Praça Dr. Balthazar de Bem fronteira ao Paço - foto Renato F. Thomsen |
O
Paço a um passo da ocupação: posicionemo-nos. Considerando que a Praça Dr.
Balthazar de Bem conjuga três elementos distintos (Catedral, Château d’Eau e
Paço) em seus diferentes momentos históricos e funções, todos eles fundamentais para
contarem a evolução municipal, e apresenta características arquitetônicas
únicas e ao mesmo tempo distintas, sem similares, é imperativo que o Paço seja
ocupado por uma instituição cultural que fomente o diálogo entre todos os
elementos da praça, conjugando-os em informações histórico-turísticas. Esta
instituição cultural é o Museu Municipal de Cachoeira do Sul, cuja história tem
se pautado em valorizar os feitos e acontecimentos locais e, dentre
valorizá-los, ressaltá-los e difundi-los, conectá-los com os espaços que ainda
guardam resquícios históricos.
Convençamo-nos
que a cultura local e os bens patrimoniais ainda preservados são um tesouro
pouco explorado em Cachoeira do Sul. Desperdiçar o potencial da Praça Dr.

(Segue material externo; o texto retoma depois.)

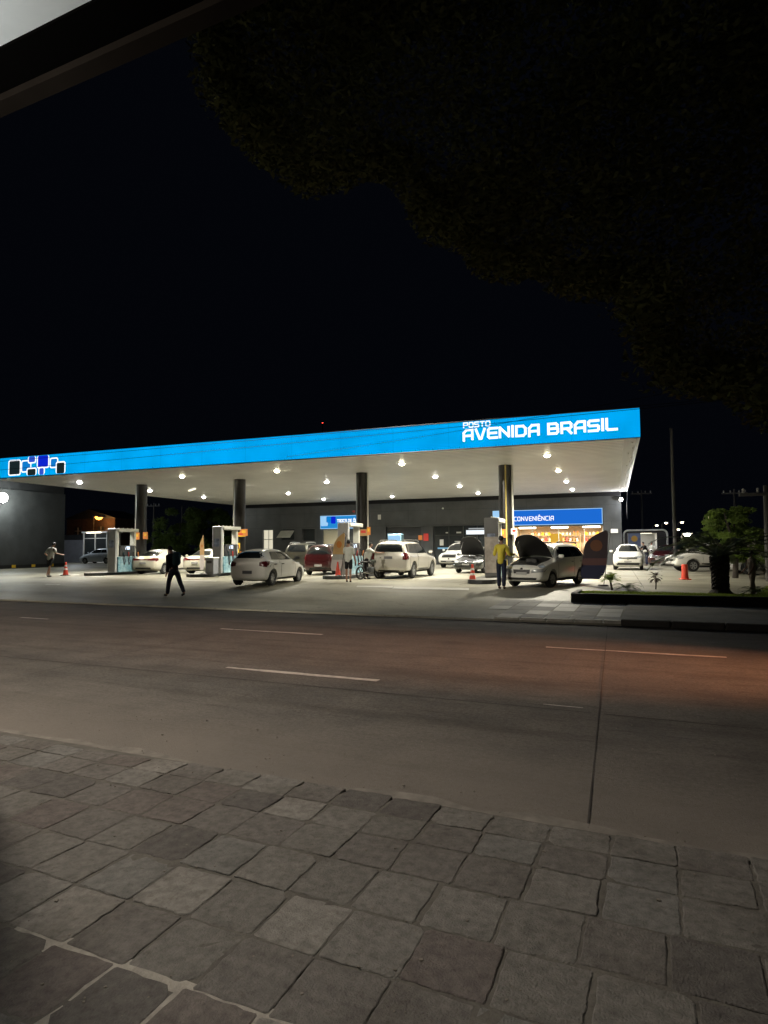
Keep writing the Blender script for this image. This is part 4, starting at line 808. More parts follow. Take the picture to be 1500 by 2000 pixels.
# motorcycle
def motorcycle(lab, u, v, hd):
    t = thing('motorcycle', lab, 'motorcycle', u, v, None, hd); MX = Matrix.Rotation(pi/2, 4, 'X')
    for x in (.62, -.62):
        a = MB(); a.lathe([(.25, -.045), (.30, -.03), (.305, 0), (.30, .03), (.25, .045), (.25, -.045)], 22, (x, 0, .305), mx=MX, cap=False); wo = a.build('wheel', MT['rubber'], t, smooth=True)
        b = MB(); b.lathe([(.04, -.03), (.04, .03)], 10, (x, 0, .305), mx=MX)
        for k in range(6): b.add(*boxpf(.03, .25, .03, -.012, .012), c=(x, 0, .305), mx=MX @ Matrix.Rotation(k*pi/3, 4, 'Z'))
        b.build('rim', MT['dgrey'], wo)
    a = MB(); a.tube([(.62, .07, .3), (.42, .07, .85)], .02); a.tube([(.62, -.07, .3), (.42, -.07, .85)], .02); a.build('fork', MT['chrome'], t, smooth=True)
    a = MB(); a.tube([(.40, 0, .80), (.05, 0, .62), (-.1, 0, .35), (-.62, 0, .305)], .03); a.tube([(.36, 0, .60), (.15, 0, .30), (-.1, 0, .30)], .025); a.build('frame', MT['black'], t, smooth=True)
    a = MB(); a.box((.17, 0, .80), (.42, .24, .2), bev=.07); a.build('fuel_tank', MT['p_dark'], t, smooth=True)
    a = MB(); a.box((-.28, 0, .80), (.6, .24, .09), bev=.035); a.build('seat', MT['black'], t, smooth=True)
    a = MB(); a.box((.08, 0, .42), (.34, .22, .28), bev=.05); a.build('engine', MT['dgrey'], t)
    a = MB(); a.tube([(.38, -.36, .98), (.44, -.12, .93), (.44, .12, .93), (.38, .36, .98)], .014); a.build('handlebar', MT['black'], t, smooth=True)
    a = MB(); a.lathe([(.0, .06), (.07, .05), (.085, 0), (.06, -.06)], 14, (.54, 0, .84), mx=Matrix.Rotation(pi/2, 4, 'Y')); a.build('headlamp', MT['headl'], t, smooth=True)
    a = MB(); a.tube([(.1, -.13, .3), (-.2, -.15, .27), (-.62, -.15, .34)], [.02, .035, .04]); a.build('exhaust', MT['chrome'], t, smooth=True)
    a = MB(); a.box((-.62, 0, .66), (.3, .12, .04), bev=.015); a.build('rear_fender', MT['black'], t); a = MB(); a.box((-.70, 0, .73), (.05, .12, .07)); a.build('tail_lamp', MT['tail'], t)
    return t
p = SGd(722, 1131); motorcycle('dark motorcycle standing between the third pump and the silver SUV', p.x, p.y, 70)
# ------------------------------------------------------------------ station building (face at v = 25)
VB = 25.0; BH = 6.3
bl = thing('station_building', 'long dark grey flat-fronted station building behind the canopy', 'building', 0, VB, 0)
def wallseg(openings, x0, x1, z0, z1):
    """wall face with rectangular holes, 0.25 thick"""
    xs = sorted({x0, x1, *[o[0] for o in openings], *[o[1] for o in openings]}); zs = sorted({z0, z1, *[o[2] for o in openings], *[o[3] for o in openings]}); r = MB()
    for a, b in zip(xs[:-1], xs[1:]):
        for c, d in zip(zs[:-1], zs[1:]):
            if any(o[0] <= (a+b)/2 <= o[1] and o[2] <= (c+d)/2 <= o[3] for o in openings): continue
            r.quad([(a, 0, c), (b, 0, c), (b, 0, d), (a, 0, d)])
    for o in openings:
        a, b, c, d = o; r.quad([(a, 0, c), (a, .25, c), (a, .25, d), (a, 0, d)]); r.quad([(b, 0, c), (b, 0, d), (b, .25, d), (b, .25, c)]); r.quad([(a, 0, d), (a, .25, d), (b, .25, d), (b, 0, d)]); r.quad([(a, 0, c), (b, 0, c), (b, .25, c), (a, .25, c)])
    return r
op = {'door': (-31.25, -30.2, .33, 3.45), 'w1': (-29.3, -28.0, 2.55, 3.5), 'w2': (-27.2, -25.95, 2.45, 3.5), 'oil': (-25.15, -22.9, 1.6, 3.4), 'gar': (-19.2, -16.1, .33, 3.5), 'gl': (-15.05, -10.2, .33, 3.5), 'shop': (-8.5, -1.76, .33, 3.30)}
wallseg(list(op.values()), -34.3, -.45, .3, BH).build('front_wall', MT['dgrey'], bl)
r = MB(); r.quad([(-.45, 0, .3), (-.45, 8, .3), (-.45, 8, BH), (-.45, 0, BH)]); r.quad([(-34.3, 0, .3), (-34.3, 8, .3), (-34.3, 8, BH), (-34.3, 0, BH)]); r.quad([(-34.3, 8, .3), (-.45, 8, .3), (-.45, 8, BH), (-34.3, 8, BH)]); r.build('side_wall', MT['dgrey'], bl)
r = MB(); r.box((-17.4, 4, BH+.06), (34.1, 8.2, .12)); r.build('roof', MT['dgrey2'], bl)
r = MB()
for x in np.arange(-33, -1, 2.45):
    if not any(o[0]-.02 < x < o[1]+.02 for o in op.values()): r.box((x, -.004, 2.0), (.02, .012, 3.2))
    r.box((x+1.1, -.004, 5.0), (.02, .012, 2.4))
for z in (3.62, 4.85): r.box((-17.4, -.005, z), (33.8, .014, .025))
r.box((-17.4, -.02, .42), (33.8, .04, .18)) if False else None
r.build('panel_joint', MT['dgrey2'], bl)
r = MB(); a, b, c, d = op['door']; r.quad([(a, .22, c), (b, .22, c), (b, .22, d), (a, .22, d)]); r.build('lit_doorway', MT['beigelit'], bl)
r = MB(); r.box(((a+b)/2, .18, 2.1), (.05, .04, 3.0)); r.box(((a+b)/2, .18, 2.6), (1.0, .04, .06)); r.build('door_frame', MT['offw'], bl)
r = MB(); r.quad([(-29.3, .24, 2.55), (-28, .24, 2.55), (-28, .24, 3.5), (-29.3, .24, 3.5)]); r.quad([(-27.2, .24, 2.45), (-25.95, .24, 2.45), (-25.95, .24, 3.5), (-27.2, .24, 3.5)]); r.build('window', MT['doorglass'], bl)
r = MB(); r.box((-28.7, -.35, 3.05), (1.35, 1.0, .05), mx=Matrix.Rotation(radians(38), 4, 'X')); r.build('hopper_flap', MT['offw'], bl)
r = MB(); r.quad([(-25.15, .16, 1.6), (-22.9, .16, 1.6), (-22.9, .16, 3.4), (-25.15, .16, 3.4)])
for i in range(14): r.box((-24.02, .15, 1.68+i*.125), (2.2, .03, .02))
r.build('roller_shutter', MT['beige'], bl)
r = MB(); r.quad([(-19.2, .24, .33), (-16.1, .24, .33), (-16.1, .24, 3.5), (-19.2, .24, 3.5)]); [r.box((-17.65, .22, .6+i*.28), (3.0, .03, .02)) for i in range(10)]; r.build('garage_shutter', MT['dgrey2'], bl)
gd = MB(); gd.quad([(-15.05, .2, .33), (-10.2, .2, .33), (-10.2, .2, 3.5), (-15.05, .2, 3.5)]); gdo = gd.build('glass_door', MT['doorglass'], bl)
r = MB(); [r.box((x, .15, 1.9), (.07, .08, 3.1)) for x in (-15.0, -13.75, -12.55, -11.4, -10.25)]; r.box((-12.6, .15, 2.75), (4.8, .085, .07)); r.box((-12.6, .15, .42), (4.8, .085, .12)); r.build('door_frame', MT['dgrey2'], bl)
r = MB(); r.box((-12.9, .095, 1.68), (3.6, .012, .13)); r.build('door_stripe', MT['stripe'], bl)
r = MB(); r.box((-14.35, .095, 2.15), (.32, .012, .5)); [r.box((-12.9+dx, .095, 2.22-dz), (wd, .012, .07)) for dx, dz, wd in ((0, 0, .7), (.05, .14, .45))]; r.box((-13.9, .095, 2.95), (.2, .012, .1)); r.box((-12.9, .095, 2.95), (.4, .012, .12)); r.box((-13.15, .06, 1.75), (.05, .04, .6)); r.build('door_notice', MT['card'], bl)
r = MB(); r.box((-11.3, -.03, 2.95), (1.9, .06, .34)); r.build('lit_panel', emat('lit_panel', (.9, .97, 1), 1.1), bl)
r = MB(); r.box((-11.3, -.03, 3.24), (1.5, .05, .10)); r.build('lit_panel', emat('lit_panel_dim', (.7, .75, .75), .5), bl)
r = MB(); r.box((-17.4, -.06, 5.72), (33.8, .10, .42)); r.build('top_band', MT['cl_black'], bl)
# small fittings on the wall, each its own thing
def wallfit(name, lab, cat, px, py, d, m, v=24.93, sub=None):
    p = SV(px, py, v); r = MB(); r.box((0, 0, 0), d, bev=min(d)*.2); o = r.build(name, MT[m], loc=W(p.x, p.y, p.z), rz=TH, smooth=False); tag(o, lab, cat); return o
wallfit('notice_sign', 'small white notice high on the grey wall above the silver SUV', 'sign', 741, 1010, (.28, .03, .42), 'card')
wallfit('notice_sign', 'small orange notice on the wall left of the glass doors', 'sign', 821, 1050, (.34, .03, .4), 'orange')
wallfit('notice_sign', 'red and white notice on the wall beside the glass doors', 'sign', 832, 1049, (.42, .03, .6), 'redc', 24.9)
wallfit('security_camera', 'tiny white camera high on the wall between the middle and rightmost pillars', 'camera', 865, 993, (.12, .2, .12), 'white', 24.8)
wallfit('security_camera', 'small dark camera on the wall above the light blue oil sign', 'camera', 691, 999, (.16, .25, .14), 'redc', 24.8)
wallfit('notice_sign', 'small white notice on the grey wall at its right corner', 'sign', 1200, 1037, (.5, .03, .3), 'card')
p = SV(1213, 975, 24.6)
t = thing('wall_floodlight', 'small bright floodlight at the upper right corner of the building', 'floodlight', p.x, p.y, p.z); r = MB(); r.box((0, .1, 0), (.3, .2, .2), bev=.03); r.build('housing', MT['grey'], t); r = MB(); r.lathe([(0, -.08), (.08, -.06), (.12, 0)], 12, (0, 0, -.02), mx=Matrix.Rotation(radians(90), 4, 'X')); r.build('lens', MT['lamp'], t)
ld = bpy.data.lights.new('flood_light', 'POINT'); ld.energy = 420; ld.shadow_soft_size = .1; lo = bpy.data.objects.new('flood_light', ld); COL.objects.link(lo); lo.parent = t; lo.location = (.8, -.7, -.3)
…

Balthazar de Bem, ocupar o Paço com setores da administração municipal que podem seguir onde estão e
condenar o Museu Municipal ao fechamento pelas deficiências estruturais de sua
sede é cerrar as portas para a oportunidade de fruição dos bens que diferenciam
e, ao mesmo tempo, dignificam o legado histórico do quinto município mais
antigo do Rio Grande do Sul.
Cento histórico - foto Renato F. Thomsen |
Defendamos a oportunidade de tornar o nosso centro histórico um centro de referência e de atração de divisas e dividendos. Museu
no Paço já! Esta é a melhor forma de vincular ao prédio a sua prerrogativa de bem de interesse coletivo. E não esqueçamos de recuperar a linda casa que ocupa o centro do Parque Municipal da Cultura e talvez almejar para ela, num futuro bem próximo, que sedie a Secretaria Municipal de Cultura e conselhos afins.